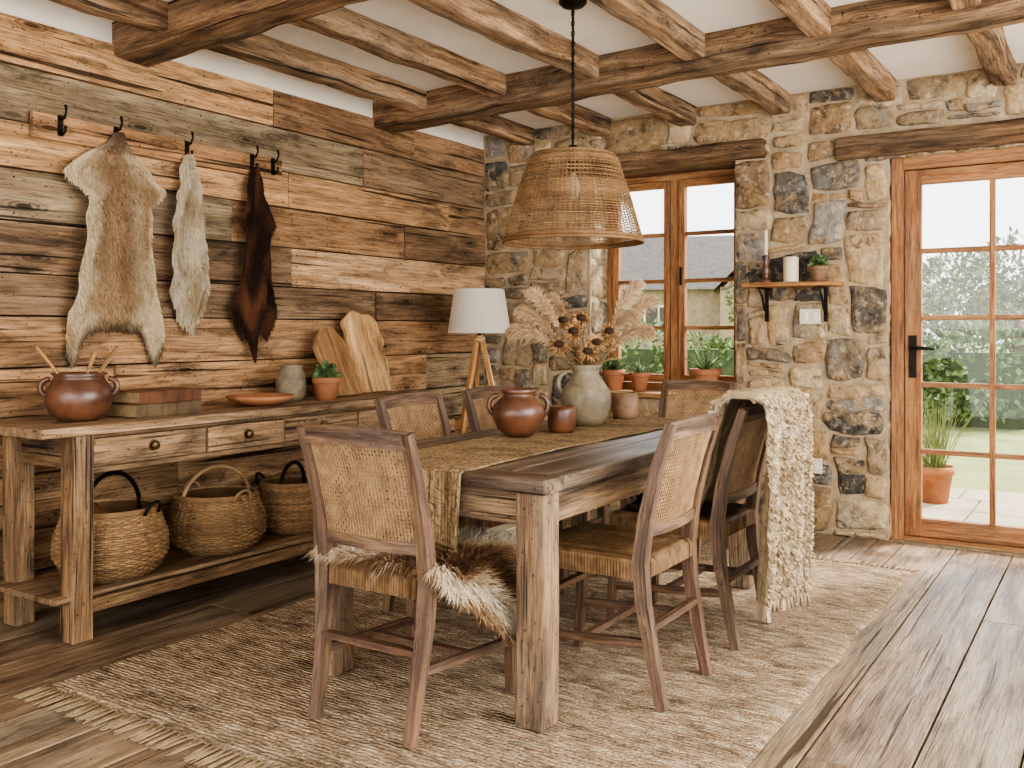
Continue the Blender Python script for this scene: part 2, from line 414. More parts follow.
hx0=l0+.042
m.box((hx0-.02,.04,.93),(hx0+.02,.052,1.17),M_iron,2)
m.tube([(hx0,.045,1.10),(hx0,.0,1.10)],.011,M_iron); m.tube([(hx0,.0,1.10),(hx0+.04,-.005,1.10),(hx0+.12,0,1.095)],[.012,.011,.009],M_iron)
m.lathe([(0,0),(.008,.001),(.008,.01),(0,.012)],M_iron,(hx0,.035,.98),12)
m.obj('door_1',bevel=.003)
# ------------------------------------------------------------------ TABLE
TX0,TX1,TY0,TY1=1.53,2.49,-3.32,-1.36; RZ=.013
cx,cy=(TX0+TX1)/2,(TY0+TY1)/2; hw,hl=(TX1-TX0)/2,(TY1-TY0)/2
m=MB(); zt=.76-RZ; n=5; w=2*hw/n
for i in range(n):
    q=R.uniform(.85,1.15)
    m.box((-hw+i*w+.002,-hl+.12,zt-.045),(-hw+(i+1)*w-.002,hl-.12,zt-R.uniform(0,.0015)),W_table,1,(q,q,q),8,.001)
for s_ in (-1,1):
    ya,yb=sorted((s_*hl,s_*(hl-.118)))
    m.box((-hw,ya,zt-.045),(hw,yb,zt),W_table,0,(1.05,1,.95),6,.002)
for sx in (-1,1):
    for sy in (-1,1):
        px,py=sx*(hw-.065),sy*(hl-.065)
        m.rectpath([(px,py,zt-.046-(zt-.046)*k/12) for k in range(13)],.098,.098,W_leg,(1,0,0),(1,1,1),.005)
m.box((-hw+.115,-hl+.045,zt-.15),(hw-.115,-hl+.075,zt-.046),W_leg,0,(.85,.85,.85))
m.box((-hw+.115,hl-.075,zt-.15),(hw-.115,hl-.045,zt-.046),W_leg,0,(.85,.85,.85))
for s_ in (-1,1):
    xa,xb=sorted((s_*(hw-.04),s_*(hw-.07)))
    m.box((xa,-hl+.115,zt-.15),(xb,hl-.115,zt-.046),W_leg,1,(.85,.85,.85))
m.obj('dining_table',(cx,cy,RZ),bevel=.006)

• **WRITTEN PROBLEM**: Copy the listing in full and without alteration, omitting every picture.

• **REPLY**:
Continue the Blender Python script for this scene: part 2, from line 414. More parts follow.
hx0=l0+.042
m.box((hx0-.02,.04,.93),(hx0+.02,.052,1.17),M_iron,2)
m.tube([(hx0,.045,1.10),(hx0,.0,1.10)],.011,M_iron); m.tube([(hx0,.0,1.10),(hx0+.04,-.005,1.10),(hx0+.12,0,1.095)],[.012,.011,.009],M_iron)
m.lathe([(0,0),(.008,.001),(.008,.01),(0,.012)],M_iron,(hx0,.035,.98),12)
m.obj('door_1',bevel=.003)
# ------------------------------------------------------------------ TABLE
TX0,TX1,TY0,TY1=1.53,2.49,-3.32,-1.36; RZ=.013
cx,cy=(TX0+TX1)/2,(TY0+TY1)/2; hw,hl=(TX1-TX0)/2,(TY1-TY0)/2
m=MB(); zt=.76-RZ; n=5; w=2*hw/n
for i in range(n):
    q=R.uniform(.85,1.15)
    m.box((-hw+i*w+.002,-hl+.12,zt-.045),(-hw+(i+1)*w-.002,hl-.12,zt-R.uniform(0,.0015)),W_table,1,(q,q,q),8,.001)
for s_ in (-1,1):
    ya,yb=sorted((s_*hl,s_*(hl-.118)))
    m.box((-hw,ya,zt-.045),(hw,yb,zt),W_table,0,(1.05,1,.95),6,.002)
for sx in (-1,1):
    for sy in (-1,1):
        px,py=sx*(hw-.065),sy*(hl-.065)
        m.rectpath([(px,py,zt-.046-(zt-.046)*k/12) for k in range(13)],.098,.098,W_leg,(1,0,0),(1,1,1),.005)
m.box((-hw+.115,-hl+.045,zt-.15),(hw-.115,-hl+.075,zt-.046),W_leg,0,(.85,.85,.85))
m.box((-hw+.115,hl-.075,zt-.15),(hw-.115,hl-.045,zt-.046),W_leg,0,(.85,.85,.85))
for s_ in (-1,1):
    xa,xb=sorted((s_*(hw-.04),s_*(hw-.07)))
    m.box((xa,-hl+.115,zt-.15),(xb,hl-.115,zt-.046),W_leg,1,(.85,.85,.85))
m.obj('dining_table',(cx,cy,RZ),bevel=.006)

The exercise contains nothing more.